Een permanente dialoog tussen overheid, onderwijs en bedrijfsleven blijft een belangrijk uitgangspunt om de gewenste positieve maatschappelijke en economische effecten te realiseren. Uiteraard is het belangrijk om hierbij continu oog te hebben voor de veranderingen in de arbeidsmarkt. Gemeenten en onderwijsinstellingen kunnen inspelen op de hulpvraag van de werkgevers, terwijl werkgevers in hun strategie kunnen inspelen op het aanbod vanuit onderwijs en overheid. Dat is belangrijk, want in de huidige arbeidsmarkt moet de begeleiding van werkzoekenden intensiever. Werkgevers kunnen deze begeleiding verzorgen, maar zijn afhankelijk van de klantvraag op het gebied van ureninzet en werktijden. Instroom van reguliere kandidaten – via omscholing of opleiding – blijft lastig. De afgelopen jaren is gebleken dat de grootste kans op succes te behalen is bij de doelgroep ‘Garantiebanen’. Dit zijn gegarandeerde banen voor mensen met een arbeidsbeperking. Met de juiste (intensieve) begeleiding en optimale arbeidsomstandigheden vanuit werkgevers lukt het hen om de stap naar betaald werk te maken. Een voorbeeld van een succesvolle interventie waarop in de toekomst kan worden voortgeborduurd.
1
HOE KIJK JE TERUG OP AFGELOPEN JAREN?
‘Ik vind het heel mooi dat er écht commitment op samenwerking is gekomen bij onze partners. We hebben sinds oktober 2019 een heleboel dingen uitgeprobeerd en gedaan met elkaar, wat ook de bedoeling was van het Leerwerkakkoord. Wat werkte, is ondergebracht in bestaande structuren. Wat niet werkte, daar hebben we van geleerd. Zo hebben we bijvoorbeeld geleerd dat het bij mensen die ver van werk af staan, beter werkt om hen in groepsverband aan het werk te helpen. Dan stimuleren ze elkaar; dat werkt beter dan iemand individueel aan een baan te helpen.’
2
OP WELKE INTERVENTIE(S) OF ACTIVITEIT(EN) BEN JE HET MEEST TROTS?

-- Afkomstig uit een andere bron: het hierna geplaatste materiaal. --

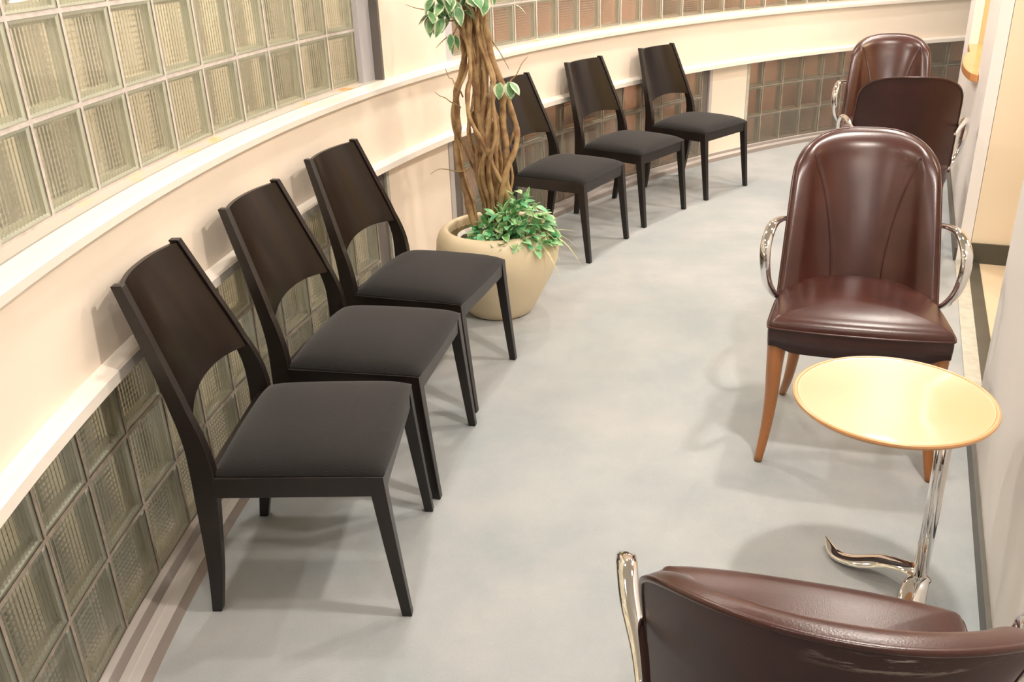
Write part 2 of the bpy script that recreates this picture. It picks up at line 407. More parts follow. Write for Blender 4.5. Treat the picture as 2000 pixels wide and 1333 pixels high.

‘Met name op de Experiences die we hebben georganiseerd. Mede door die bijeenkomsten, waarbij we in direct contact stonden met onze doelgroep, hebben we het imago van de branche kunnen bijstellen. We hebben kunnen laten zien dat facilitaire dienstverlening meer is dan alleen schoonmaak en – gechargeerd gezegd – met een vies, stinkend doekje bureaus afnemen in een ongezellig kantoorgebouw. Het is óók onderdeel zijn van het primaire proces in een ziekenhuis en in contact staan met bezoekers van evenementen in Ahoy. Ook functies in catering, beveiliging en receptie en banen als gastheer/-vrouw en conciërge horen tot de branche. Dat hebben we beter tussen de oren gekregen, bij zowel werkzoekenden zelf als de werkcoaches die hen begeleiden richting werk.’
3
WAT IS DE VOORNAAMSTE UITDAGING BIJ DE TRANSITIE EN BORGING VAN JULLIE ACTIVITEITEN?
‘In tegenstelling tot de meeste andere deel-LWA’s heeft de facilitaire dienstverlening geen bestaande samenwerkingsverbanden in de regio. Er zijn wel de nodige één-op-één-samenwerkingen tussen bedrijven en onderwijs, maar niet voor de hele branche. De verschillende organisaties – van bedrijfsleven tot onderwijs en overheid – moeten dus zelf meer inspanningen leveren om elkaar op te zoeken en van elkaar te leren. Die intentie is er bij een groot deel van de partners zeker. Het helpt ook dat iedereen de afgelopen jaren meer met elkaar heeft samengewerkt dan voorheen. Daardoor begrijpt iedereen elkaars uitdagingen wat beter en kunnen we met elkaar beter de uitdagingen op de arbeidsmarkt aanpakken.’